Money follows money. That is the iron law of the industry, and it explains the growth capital gap the UK keeps wringing its hands about. American growth funds, Gulf sovereigns, and Canadian pension plans allocate where the track record sends them. No one in Riyadh or Toronto is a sentimentalist about our ecosystem. Depending on which industry report you read, UK scale-ups still raise roughly two-thirds of their growth capital from non-UK investors once they pass Series B. That capital flows from the places LP memory has filed under reliable. Silicon Valley earned that filing decades ago, DPI by DPI.
What is needed is concentrated books in place of spray-and-pray, underwriting that survives the partner who wrote the memo, leaving for another fund, and pricing discipline that does not bend because a fashionable name is already in the round. Cash returned to LPs when the moment is right, including where M&A is a better outcome than continuing to fund a business that has reached its ceiling. Every LP conversation should be treated as a quarterly audit of fiduciary duty, not a fundraising pitch. None of this is exotic; it is simply what disciplined capital allocation looks like when the LP sits at the top of the org chart.

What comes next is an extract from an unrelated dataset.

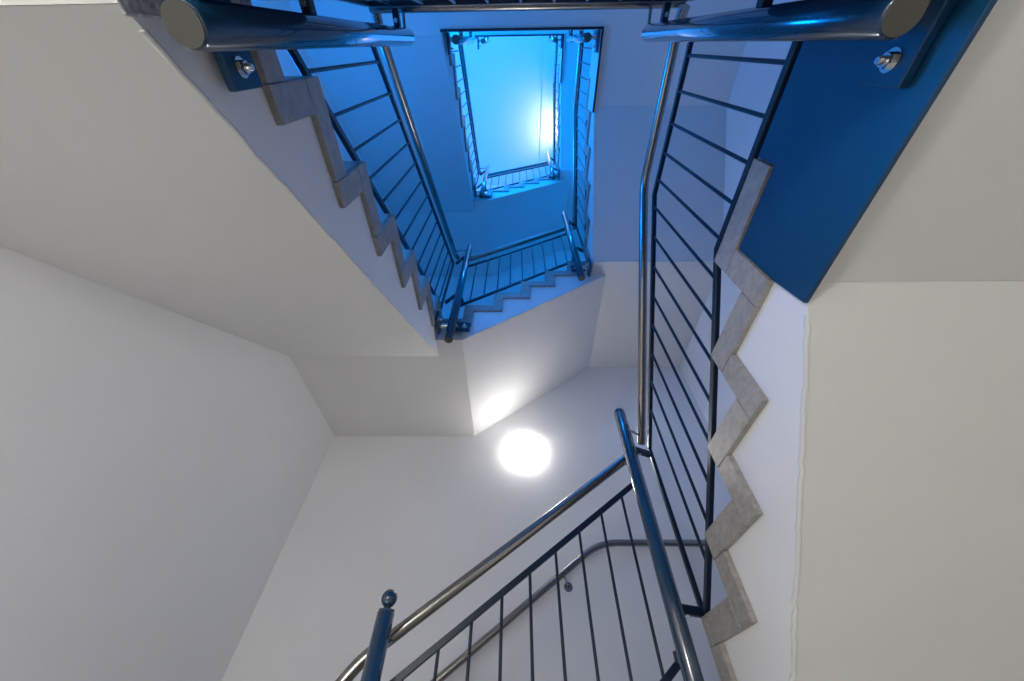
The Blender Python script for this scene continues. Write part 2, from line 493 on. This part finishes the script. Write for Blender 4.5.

The Mansion House Accord has 17 pension providers signed up, around £50 billion of DC assets, and a target of 5 percent of DC default funds being invested in UK private markets by 2030. That is a fine ambition, but if you were a trustee sitting on your members’ retirement savings, would you write a cheque into an asset class whose ten-year DPI is below one, staffed by a generation of managers who deployed at peak valuations into logo rounds?
The pension capital is coming, and it represents a genuine opportunity for this industry to reset and to demonstrate that UK venture can meet institutional standards and earn a permanent place in the portfolios of Britain's largest long-term investors.
The UK has the talent, technical depth, and founder density to run a world-class venture ecosystem, and, for the first time in a generation, the institutional capital to match it is within reach, but it is not owed to us - it has to be earned. Until UK VCs put the LP at the top of the org chart and deliver returns that stand up to international scrutiny, growth capital will keep pooling into the funds that have already earned it. The fiduciary era starts when we decide it does. The returns follow.